Can anyone suggest how to replace the special characters with single slash ("\")?
On escape sequences
A declaration like:
String s = "\\";
defines a string containing a single backslash. That is, s.length() == 1.
This is because \ is a Java escape character for String and char literals. Here are some other examples:
"\n" is a String of length 1 containing the newline character
"\t" is a String of length 1 containing the tab character
"\"" is a String of length 1 containing the double quote character
"\/" contains an invalid escape sequence, and therefore is not a valid String literal
it causes compilation error
Naturally you can combine escape sequences with normal unescaped characters in a String literal:
System.out.println("\"Hey\\\nHow\tare you?");
The above prints (tab spacing may vary):
"Hey\
How are you?
References
JLS 3.10.6 Escape Sequences for Character and String Literals
See also
Is the char literal '\"' the same as '"' ?(backslash-doublequote vs only-doublequote)
Back to the problem
Your problem definition is very vague, but the following snippet works as it should:
System.out.println("How are you? Really??? Awesome!".replace("?", "\\?"));
The above snippet replaces ? with \?, and thus prints:
How are you\? Really\?\?\? Awesome!
If instead you want to replace a char with another char, then there's also an overload for that:
System.out.println("How are you? Really??? Awesome!".replace('?', '\\'));
The above snippet replaces ? with \, and thus prints:
How are you\ Really\\\ Awesome!
String API links
replace(CharSequence target, CharSequence replacement)
Replaces each substring of this string that matches the literal target sequence with the specified literal replacement sequence.
replace(char oldChar, char newChar)
Returns a new string resulting from replacing all occurrences of oldChar in this string with newChar.
On how regex complicates things
If you're using replaceAll or any other regex-based methods, then things becomes somewhat more complicated. It can be greatly simplified if you understand some basic rules.
Regex patterns in Java is given as String values
Metacharacters (such as ? and .) have special meanings, and may need to be escaped by preceding with a backslash to be matched literally
The backslash is also a special character in replacement String values
The above factors can lead to the need for numerous backslashes in patterns and replacement strings in a Java source code.
It doesn't look like you need regex for this problem, but here's a simple example to show what it can do:
System.out.println(
"Who you gonna call? GHOSTBUSTERS!!!"
.replaceAll("[?!]+", "<$0>")
);
The above prints:
Who you gonna call<?> GHOSTBUSTERS<!!!>
The pattern [?!]+ matches one-or-more (+) of any characters in the character class [...] definition (which contains a ? and ! in this case). The replacement string <$0> essentially puts the entire match $0 within angled brackets.
Related questions
Having trouble with Splitting text. - discusses common mistakes like split(".") and split("|")
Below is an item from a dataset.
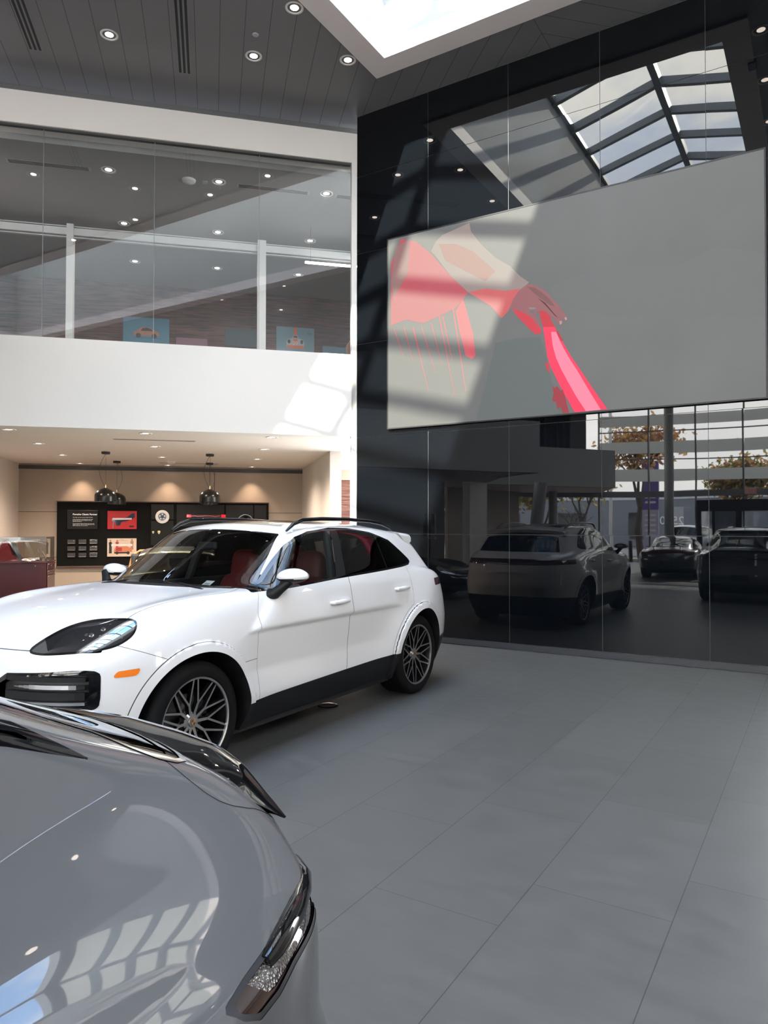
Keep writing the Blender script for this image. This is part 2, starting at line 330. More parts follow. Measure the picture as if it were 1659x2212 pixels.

Regular expressions references
regular-expressions.info
Character class and Repetition with Star and Plus
java.util.regex.Pattern and Matcher
In case you want to replace ? with \?, there are 2 possibilities: replace and replaceAll (for regular expressions):
str.replace("?", "\\?")
str.replaceAll("\\?","\\\\?");
The result is "The . startup trace \?state is info\?"
If you want to replace ? with \, just remove the ? character from the second argument.
But when I print the string, it prints
with single slash.
Good. That's exactly what you want, isn't it?
There are two simple rules:
A backslash inside a String literal has to be specified as two to satisfy the compiler, i.e. "\". Otherwise it is taken as a special-character escape.
A backslash in a regular expresion has to be specified as two to satisfy regex, otherwise it is taken as a regex escape. Because of (1) this means you have to write 2x2=4 of them:"\\\\" (and because of the forum software I actually had to write 8!).
String str="\\";
str=str.replace(str,"\\\\");
System.out.println("New String="+str);
Out put:- New String=\
In java "\\" treat as "\". So, the above code replace a "\" single slash into "\\".